Dos son las bazas con las que Negociador se sienta a la mesa: el intento de crear empatía a nivel personal por parte del delegado
gubernamental, y lo escaso de una narración que, desde el cine, haya aportado
al proceso de paz, como a la transición, alguna pista de qué se perdió en el
camino y si se puedo ganar mientras se perdía.
También
es el retrato de la soledad humana, del desamparo relativo sea cual sea tu
papel: desde el ministro de interior al negociador, desde los asesinos enviados
a pactar una declaración, a la propia traductora, todos parecen estar perdiendo
algo a solas mientras se sientan a averiguar si ganan algo en común. El
destilado humorístico es de rejilla fina, aunque sea finalmente el trazo grueso
y no la ironía lo que la concentra. Y se agradece, porque va a favor de la
historia posible y no de la probable. Poca ironía imagina uno en esos años de
extorsión y matanza amparada en la complicidad de los propios gobiernos vascos
del pnv. Qué si no humor negro es leer la defensa de la identidad vasca en boca
de arzalluz o Ibarretxe en esos años en que eta se resguardaba en ella para
hacer el trabajo sucio a ese nacionalismo de Pilatos que alfombra la historia
democrática en esa comunidad autónoma.
Y con
todo, las tres situaciones cómicas que se permite el guión siguen pareciendo algo
raras dado el tono general de la historia, en el que estremece recordar, tras
el rostro de Carlos Areces, el del sanguinario Thierry el día de su detención. De
las tres, solo una es ficción desaforada, puro gag –cuando éste último es
confundido con un escolta. Pero son los dos restantes los que concentran la
verosimilitud de toda conducta humana, sea cual sea tu trabajo o nacionalidad: la
prostituta que acaban compartiendo las dos partes de la negociación; y sobre todo,
para escarnio verosímil de la parte etarra, cuando la frase más solemne con que
parece pactarse la declaración conjunta, resulta una línea escuchada la noche
antes en televisión, inserta en una mala película de las que olvidas nada más verla.

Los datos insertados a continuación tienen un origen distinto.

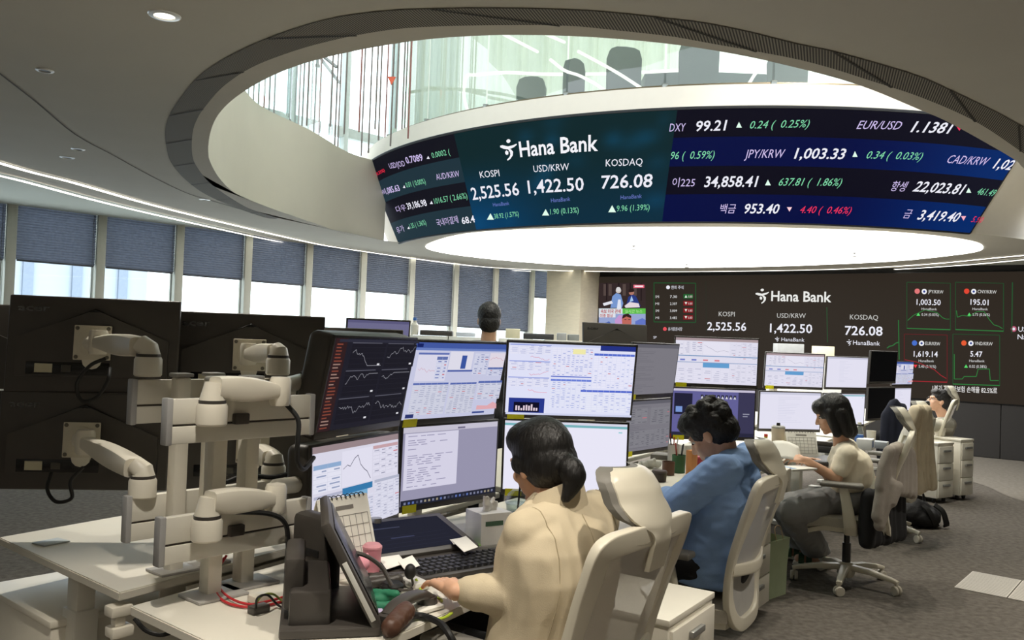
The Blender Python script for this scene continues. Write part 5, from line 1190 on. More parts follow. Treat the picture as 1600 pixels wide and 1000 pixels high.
def hand(g, w, f, n, side, curl=0.5, s=1.0, spread=0.26):
    """w wrist, f pointing direction, n out of the back of the hand, side +1 = thumb on the right of f seen from the back"""
    f = Vector(f).normalized(); n = Vector(n); n = (n-f*n.dot(f)).normalized(); x = f.cross(n).normalized()*side; w = Vector(w)
    g.cap(w-f*0.02*s, 0.024*s, w+f*0.02*s, 0.025*s)
    Lf = (0.072, 0.080, 0.074, 0.058); 
    for i in range(4):
        u = (-0.0315+0.021*i)*-1
        b = w+f*0.088*s+x*u*s - f*(0.004*(i-1)**2)*s
        g.cap(w+f*0.022*s+x*u*0.6*s, 0.0135*s, b, 0.0105*s)
        d = (f+x*(spread*(1.5-i)*0.6)).normalized(); p = b; L = Lf[i]*s; a = 0
        for q, fr in enumerate((0.45, 0.31, 0.24)):
            a += curl*(0.55, 0.75, 0.5)[q]*(0.8, 0.95, 1.15, 1.4)[i]; dd = (d*math.cos(a)-n*math.sin(a)); p2 = p+dd*L*fr
            g.cap(p, (0.0083-0.0007*q)*s, p2, (0.0076-0.0008*q)*s, n=8); p = p2
    # thumb leaves the side of the palm near its base
    b = w+f*0.026*s+x*0.026*s; d = (f*0.62+x*0.78-n*0.25).normalized(); p2 = b+d*0.038*s; g.cap(b, 0.0145*s, p2, 0.0115*s, n=8); d2 = (f*0.85+x*0.42-n*0.3).normalized(); p3 = p2+d2*0.028*s; g.cap(p2, 0.0108*s, p3, 0.0098*s, n=8); g.cap(p3, 0.0098*s, p3+(d2*0.9-n*0.25)*0.022*s, 0.0078*s, n=8)
def limb(g, pts, rs):
    for a, b, r0, r1 in zip(pts[:-1], pts[1:], rs[:-1], rs[1:]): g.cap(a, r0, b, r1)
def torso(g, hip, chest, neck, ls, rs, grow=0.0, s=1.0):
    grow = grow-0.018 if grow < 0 else grow
    hip = Vector(hip); chest = Vector(chest); neck = Vector(neck); ls = Vector(ls); rs = Vector(rs)
    ax = (rs-ls); w = ax.length; ax.normalize(); up = (neck-hip).normalized(); fw = up.cross(ax).normalized(); up = ax.cross(fw)
    R = Matrix(((ax.x, fw.x, up.x), (ax.y, fw.y, up.y), (ax.z, fw.z, up.z)))
    g.ell(hip, (0.165*s+grow, 0.115*s+grow, 0.12*s+grow), R=R); g.ell(hip.lerp(chest, 0.5), (0.14*s+grow, 0.105*s+grow, 0.17*s), R=R); g.ell(chest, (w*0.44+grow, 0.112*s+grow, 0.17*s+grow*0.5), R=R)
    mid = (ls+rs)/2; g.cap(ls, 0.058*s+grow, mid+up*0.012, 0.072*s+grow*0.7); g.cap(rs, 0.058*s+grow, mid+up*0.012, 0.072*s+grow*0.7)
    for sh in (ls, rs): g.cap(sh, 0.055*s+grow, chest.lerp(sh, 0.35)-up*0.06, 0.08*s+grow)
    g.cap(neck-up*0.05, 0.060*s+grow*0.6, mid, 0.075*s+grow*0.5)
    return R
def garment(g, hip, neck, ls, rs, secs, lean=0.0):
    """smooth clothed trunk: stacked ovals (fraction of the hip-neck line, half width, half depth, shift back)"""
    hip = Vector(hip); neck = Vector(neck); ax = (Vector(rs)-Vector(ls)).normalized(); up = (neck-hip).normalized(); fw = up.cross(ax).normalized()
    n = 28; vs = []
    for (f, w, d, b) in secs:
        c = hip.lerp(neck, f)-fw*b
        for k in range(n):
            a = 2*PI*k/n; cx, sx = math.cos(a), math.sin(a); q = 0.85
            vs.append(c+ax*(w*math.copysign(abs(cx)**q, cx))+fw*(d*math.copysign(abs(sx)**q, sx)))
    m = len(secs); fs = [(j*n+k, j*n+(k+1) % n, (j+1)*n+(k+1) % n, (j+1)*n+k) for j in range(m-1) for k in range(n)]
    fs += [tuple(range(n))[::-1], tuple((m-1)*n+k for k in range(n))]
    g.add(vs, fs)
    ls = Vector(ls); rs = Vector(rs); mid = (ls+rs)/2
    for e in (ls, rs): g.cap(e, 0.062, mid+up*0.005, 0.078)
def seam(parent, ob, pts, dirs, m, name='seam', r=0.0016):
    """stitched line laid on the surface of a garment"""
    from mathutils.bvhtree import BVHTree
    me = ob.data; bv = BVHTree.FromPolygons([ob.matrix_world @ v.co for v in me.vertices], [tuple(p.vertices) for p in me.polygons]); P = []
    for p, d in zip(pts, dirs):
        h = bv.ray_cast(Vector(p)+Vector(d).normalized()*0.6, -Vector(d).normalized(), 0.6)
        if h[0] is not None: P.append(h[0]+h[1]*0.0004)
    if len(P) > 2:
        g = G(); g.tube(P, r, 6); o = g.build(name, m, None); o.parent = parent; o.matrix_parent_inverse = parent.matrix_world.inverted(); return o
def person(P, lab):
    t = empty('person', P, 0, label=lab, cat='person'); bpy.context.view_layer.update(); return t

# ---- 1: woman in the cream blazer, hand on the keyboard
f1 = Vector((-0.72, 0.69, 0)); r1 = Vector((0.69, 0.72, 0))
hip = Vector((0.10, 2.38, 0.57)); sh = atd(878, 812, 2.40); ls = sh-r1*0.150+Vector((0, 0, -0.015)); rs = sh+r1*0.150+Vector((0, 0, -0.005))
neck = sh+Vector((0, 0, 0.055))+f1*0.02; chest = hip.lerp(sh, 0.68)-f1*0.02
hc = atd(844, 722, 2.46); fh = Vector((-0.58, 0.78, -0.26)); uh = Vector((-0.12, 0.06, 1))
el = atd(832, 938, 2.28); wl = atz(708, 921, 0.80)
er = rs+f1*0.10+r1*0.05+Vector((0, 0, -0.26)); wr = er+f1*0.16+r1*0.12+Vector((0, 0, 0.04))
kneeL = hip+f1*0.42-r1*0.10+Vector((0, 0, 0.0)); kneeR = hip+f1*0.42+r1*0.10
p1 = person((hip.x, hip.y, 0), 'person in a cream blazer with a low black ponytail typing at the nearest desk')
g = G(); P, R = head(g, hc, fh, uh, 0.95); g.cap(P(0, -0.030, -0.06), 0.046, neck-Vector((0, 0, 0.03)), 0.056); torso(g, hip, chest, neck, ls, rs, -0.012, 0.95)
limb(g, [ls, el, wl], [0.046, 0.040, 0.026]); limb(g, [rs, er, wr], [0.046, 0.040, 0.026])
hd = (atz(640, 866, 0.79)-wl); hand(g, wl, hd, (0.1, -0.1, 1), 1, 0.30, 1.04); hand(g, wr, f1-r1*0.2, (0, 0, 1), -1, 0.45, 0.95)
limb(g, [hip-r1*0.09, kneeL, kneeL+Vector((0, 0, -0.46))], [0.08, 0.055, 0.04]); limb(g, [hip+r1*0.09, kneeR, kneeR+Vector((0, 0, -0.46))], [0.08, 0.055, 0.04])
for k in (kneeL, kneeR): g.cap(k+Vector((0, 0, -0.48)), 0.035, k+Vector((0, 0, -0.505))+f1*0.14, 0.028)
fuse('body', g, M_skin, p1, 0.0036, 2); eyes(p1, P)
M_blazer = mat('cream_blazer', (202, 188, 160), 0.8, var=0.04, scale=10, bump=0.12, bscale=350)
g = G(); garment(g, hip, neck, ls, rs, [(-0.26, 0.20, 0.15, 0.0), (-0.05, 0.205, 0.155, 0.01), (0.2, 0.180, 0.135, 0.02), (0.4, 0.182, 0.132, 0.03), (0.6, 0.195, 0.135, 0.035), (0.76, 0.200, 0.125, 0.03), (0.86, 0.190, 0.105, 0.022), (0.93, 0.150, 0.085, 0.012), (0.985, 0.085, 0.07, 0.0), (1.03, 0.062, 0.06, 0.0)])
cuff = wl+(el-wl)*0.24
limb(g, [ls+Vector((0, 0, -0.005)), ls.lerp(el, 0.5)-r1*0.004, el, el.lerp(cuff, .5), cuff], [0.060, 0.057, 0.054, 0.052, 0.045]); limb(g, [rs, er, wr+(er-wr)*0.2], [0.070, 0.064, 0.050])
bz = fuse('blazer', g, M_blazer, p1, 0.0070, 5, 0.0066, (13, 13, 4.5), 1); bpy.context.view_layer.update()
M_seam = mat('blazer_seam', (168, 154, 126), 0.9)  # seam lines slightly darker than the blazer cloth
upv = (neck-hip).normalized()
seam(p1, bz, [hip.lerp(neck, f) for f in [(-0.2+0.057*i) for i in range(21)]], [-f1]*21, M_seam)
ax_ = ((ls+rs)/2-ls).normalized(); cc = ls-ax_*(-0.015)
seam(p1, bz, [cc+Vector((0, 0, -0.01)) for i in range(15)], [(-f1)*math.sin(PI*i/14*0.95)+upv*math.cos(PI*i/14*0.95) for i in range(15)], M_seam)
ax2 = -ax_; cc2 = rs-ax2*(-0.015)
seam(p1, bz, [cc2+Vector((0, 0, -0.01)) for i in range(15)], [(-f1)*math.sin(PI*i/14*0.95)+upv*math.cos(PI*i/14*0.95) for i in range(15)], M_seam)
# stand-up collar
g = G(); n = 22; ring = []
for k in range(n):
    a = 2*PI*k/n; d = r1*math.cos(a)+f1*math.sin(a); ring.append((d, 0.070+0.006*math.cos(2*a)))
vs = [neck+d*(r+0.022)+Vector((0, 0, -0.030-0.012*d.dot(f1))) for d, r in ring]+[neck+d*r*0.98-f1*0.004+Vector((0, 0, 0.026-0.035*d.dot(f1))) for d, r in ring]+[neck+d*(r*0.98-0.007)+Vector((0, 0, 0.024-0.035*d.dot(f1))) for d, r in ring]+[neck+d*(r*0.9)+Vector((0, 0, -0.05)) for d, r in ring]
g.add(vs, [(j*n+i, j*n+(i+1) % n, (j+1)*n+(i+1) % n, (j+1)*n+i) for j in range(3) for i in range(n)])
o = g.build('collar', M_blazer, None, smooth=60); o.parent = p1; o.matrix_parent_inverse = p1.matrix_world.inverted()
g = G(); g.ell(P(0, -0.022, 0.036), (0.082, 0.100, 0.094), R=R); g.ell(P(0, -0.045, -0.005), (0.080, 0.080, 0.082), R=R); g.ell(P(0, 0.03, 0.075), (0.072, 0.068, 0.055), R=R)
g.cap(P(0.058, 0.005, 0.004), 0.033, P(0.045, -0.07, -0.03), 0.03); g.cap(P(-0.060, 0.010, 0.004), 0.033, P(-0.045, -0.07, -0.03), 0.03); g.cap(P(-0.058, -0.015, -0.01), 0.030, P(-0.04, -0.075, -0.035), 0.028)
tie = atd(879, 722, 2.38); pt = [tie, atd(892, 733, 2.35), atd(896, 752, 2.34), atd(884, 778, 2.33)]
limb(g, [P(0, -0.085, -0.01), tie], [0.058, 0.024]); pq = spline(pt, 5); limb(g, pq, [0.022+0.014*math.sin(PI*min(1, i/12)) if i < 8 else 0.036-0.024*(i-8)/8 for i in range(len(pq))])
fuse('hair', g, M_hair, p1, 0.0055, 6, 0.0007, (90, 90, 14), 2)
g = G(); d = (pt[1]-pt[0]).normalized(); g.tube([tie-d*0.006, tie+d*0.012], 0.027, 14); o = g.build('hair_tie', M_rub, None); o.parent = p1; o.matrix_parent_inverse = p1.matrix_world.inverted()
M_trs = mat('black_trousers', (30, 30, 34), 0.85, var=0.1, bump=0.1)
g = G(); g.ell(hip+Vector((0, 0, -0.02)), (0.17, 0.17, 0.10)); limb(g, [hip-r1*0.09, kneeL, kneeL+Vector((0, 0, -0.42))], [0.095, 0.07, 0.06]); limb(g, [hip+r1*0.09, kneeR, kneeR+Vector((0, 0, -0.42))], [0.095, 0.07, 0.06]); fuse('trousers', g, M_trs, p1, 0.01, 5, 0.004)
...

Que el cuerpo ideológico de un asesino, y de sus encubridores legales, salga de
la mezcla de una noche de insomnio y materiales de desecho es pura realidad inserta
en corteza de ficción. Humanizar hasta el extremo al negociador gubernamental –desaliñado,
torpe, despistado- es la pátina de verdad que acaba volcando el patetismo general
en un envoltorio de relato documental.